TASK BRIEF:
Repeat exactly the lines from the start through the line with "return Matrix((x, y, z)).transposed()", both ends included.

STORED DATA:
↓
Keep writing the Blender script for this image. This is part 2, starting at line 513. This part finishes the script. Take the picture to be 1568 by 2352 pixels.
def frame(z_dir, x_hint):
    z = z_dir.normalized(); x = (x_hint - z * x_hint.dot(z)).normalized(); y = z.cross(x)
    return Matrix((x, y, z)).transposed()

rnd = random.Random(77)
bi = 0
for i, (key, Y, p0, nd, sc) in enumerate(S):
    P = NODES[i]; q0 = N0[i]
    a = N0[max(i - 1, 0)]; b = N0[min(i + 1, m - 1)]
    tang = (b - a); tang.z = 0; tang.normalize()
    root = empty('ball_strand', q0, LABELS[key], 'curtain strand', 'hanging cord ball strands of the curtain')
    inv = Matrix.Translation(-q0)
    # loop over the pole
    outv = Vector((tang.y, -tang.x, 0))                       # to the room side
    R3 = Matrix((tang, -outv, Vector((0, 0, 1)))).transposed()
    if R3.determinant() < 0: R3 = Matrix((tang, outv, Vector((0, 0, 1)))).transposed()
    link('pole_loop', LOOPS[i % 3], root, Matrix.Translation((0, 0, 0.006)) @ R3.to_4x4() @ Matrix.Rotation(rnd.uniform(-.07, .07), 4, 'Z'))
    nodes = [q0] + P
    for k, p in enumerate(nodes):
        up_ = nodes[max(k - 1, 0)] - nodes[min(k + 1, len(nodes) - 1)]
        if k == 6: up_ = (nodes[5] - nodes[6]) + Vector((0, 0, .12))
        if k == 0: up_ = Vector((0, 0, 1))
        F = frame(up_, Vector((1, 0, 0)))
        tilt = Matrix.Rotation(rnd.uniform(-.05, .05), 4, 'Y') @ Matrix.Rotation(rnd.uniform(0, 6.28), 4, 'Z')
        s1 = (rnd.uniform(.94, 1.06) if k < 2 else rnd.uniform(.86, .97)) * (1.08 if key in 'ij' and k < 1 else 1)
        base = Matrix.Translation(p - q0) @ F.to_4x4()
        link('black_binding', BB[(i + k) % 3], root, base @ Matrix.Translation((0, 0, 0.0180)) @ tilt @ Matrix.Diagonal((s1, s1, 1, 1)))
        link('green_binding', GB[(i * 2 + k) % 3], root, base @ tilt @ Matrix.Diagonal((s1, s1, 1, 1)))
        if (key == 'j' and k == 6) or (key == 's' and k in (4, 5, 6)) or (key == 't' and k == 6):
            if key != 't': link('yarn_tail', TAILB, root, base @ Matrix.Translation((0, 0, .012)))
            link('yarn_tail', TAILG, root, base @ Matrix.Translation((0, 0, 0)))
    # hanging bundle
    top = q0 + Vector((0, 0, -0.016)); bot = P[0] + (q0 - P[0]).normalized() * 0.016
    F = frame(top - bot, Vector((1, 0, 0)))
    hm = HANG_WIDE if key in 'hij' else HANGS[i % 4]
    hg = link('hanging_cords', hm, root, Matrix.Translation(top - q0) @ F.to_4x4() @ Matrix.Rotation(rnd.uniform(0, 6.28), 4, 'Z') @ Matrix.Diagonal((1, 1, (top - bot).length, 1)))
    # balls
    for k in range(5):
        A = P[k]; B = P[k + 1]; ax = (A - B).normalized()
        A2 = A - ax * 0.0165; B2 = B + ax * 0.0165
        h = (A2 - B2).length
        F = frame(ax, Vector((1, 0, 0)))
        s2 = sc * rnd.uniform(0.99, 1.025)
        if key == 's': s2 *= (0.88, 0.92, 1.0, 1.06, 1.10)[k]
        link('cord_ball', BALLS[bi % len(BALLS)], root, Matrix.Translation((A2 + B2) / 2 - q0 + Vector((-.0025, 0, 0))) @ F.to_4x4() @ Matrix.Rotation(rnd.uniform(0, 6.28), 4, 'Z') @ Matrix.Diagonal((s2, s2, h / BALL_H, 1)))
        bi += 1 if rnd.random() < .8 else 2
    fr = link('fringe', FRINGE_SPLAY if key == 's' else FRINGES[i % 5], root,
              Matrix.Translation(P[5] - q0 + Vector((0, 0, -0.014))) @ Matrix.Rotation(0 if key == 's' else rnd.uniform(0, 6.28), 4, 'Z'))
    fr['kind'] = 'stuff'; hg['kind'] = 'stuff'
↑
SOLVED EXERCISE:
Keep writing the Blender script for this image. This is part 2, starting at line 513. This part finishes the script. Take the picture to be 1568 by 2352 pixels.
def frame(z_dir, x_hint):
    z = z_dir.normalized(); x = (x_hint - z * x_hint.dot(z)).normalized(); y = z.cross(x)
    return Matrix((x, y, z)).transposed()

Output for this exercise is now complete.